In December, the president commuted the sentences for 37 inmates facing the federal death penalty to life in prison. That earned him the praise of advocates like Anthony D. Romero, executive director of the ACLU, who called the move “one of the seminal achievements of the Biden presidency.”

Since democrats lost last November’s election, Biden has tried to make good on a campaign promise from the 2020 primary. Back then, he said, “anyone who has a record should be let out of jail, their records expunged.” Biden commuted the sentences of nearly 1,500 people convicted of non-violent offenses who were serving out their time in home confinement.

At the time, while Biden’s clemency action was historic, it still left behind thousands of people facing federal prison sentences for marijuana-related charges. And those facing longer prison sentences because of the racist disparity between the sentences for powder and crack cocaine. That disparity was set by a 1986 bill drafted by then-Senator Joe Biden which he later said he regretted. (The White House did not respond to questions about whether Biden was planning to issue additional pardons or commutations) 

Some people who had their sentences commuted by Biden received legal and financial assistance from the Last Prisoner Project. The organization’s executive director,  Sarah Gersten, told me over email that clemency has “transformative effects on people and communities across the country.”

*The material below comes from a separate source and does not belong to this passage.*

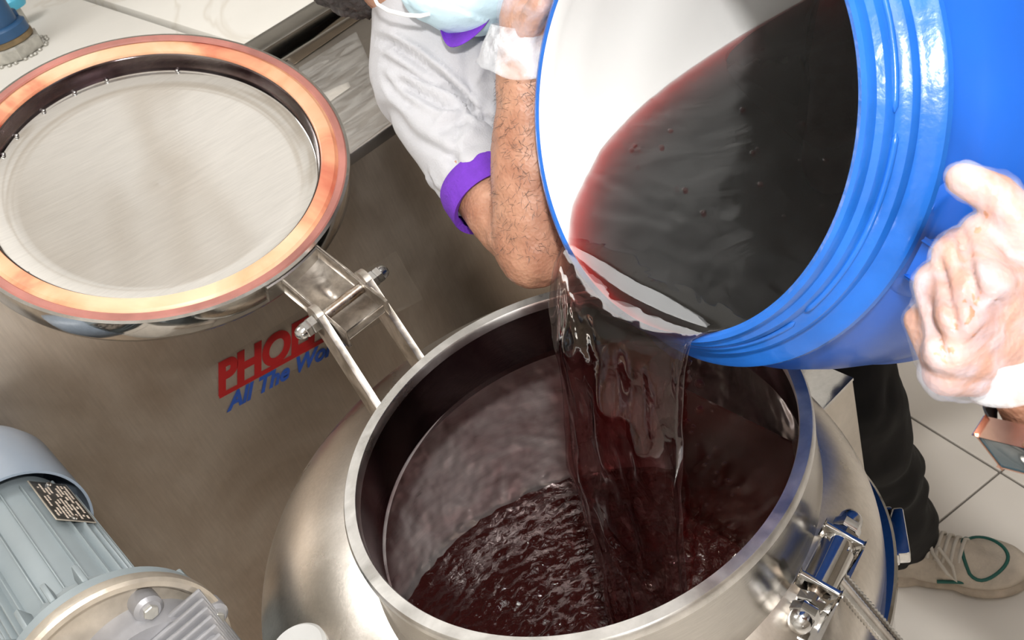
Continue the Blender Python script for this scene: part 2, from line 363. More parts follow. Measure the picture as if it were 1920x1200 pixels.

Gersten points to Flavio Tamez, who she says was able to better care for his children and help run the family business after having his prison time commuted while on home confinement.

“When a person goes to prison for a long time, it is not only that person doing the time; it is also the family,” Tamez told the Dallas Morning News.

Gersten estimates that about 3,000 individuals still remain in federal prison because of marijuana-related charges. “It is not too late for President Biden to undo the harms inflicted on families impacted by cannabis criminalization,” she told me. “The President has the opportunity to right history and restore justice by fulfilling his promise that no one should be incarcerated for cannabis.”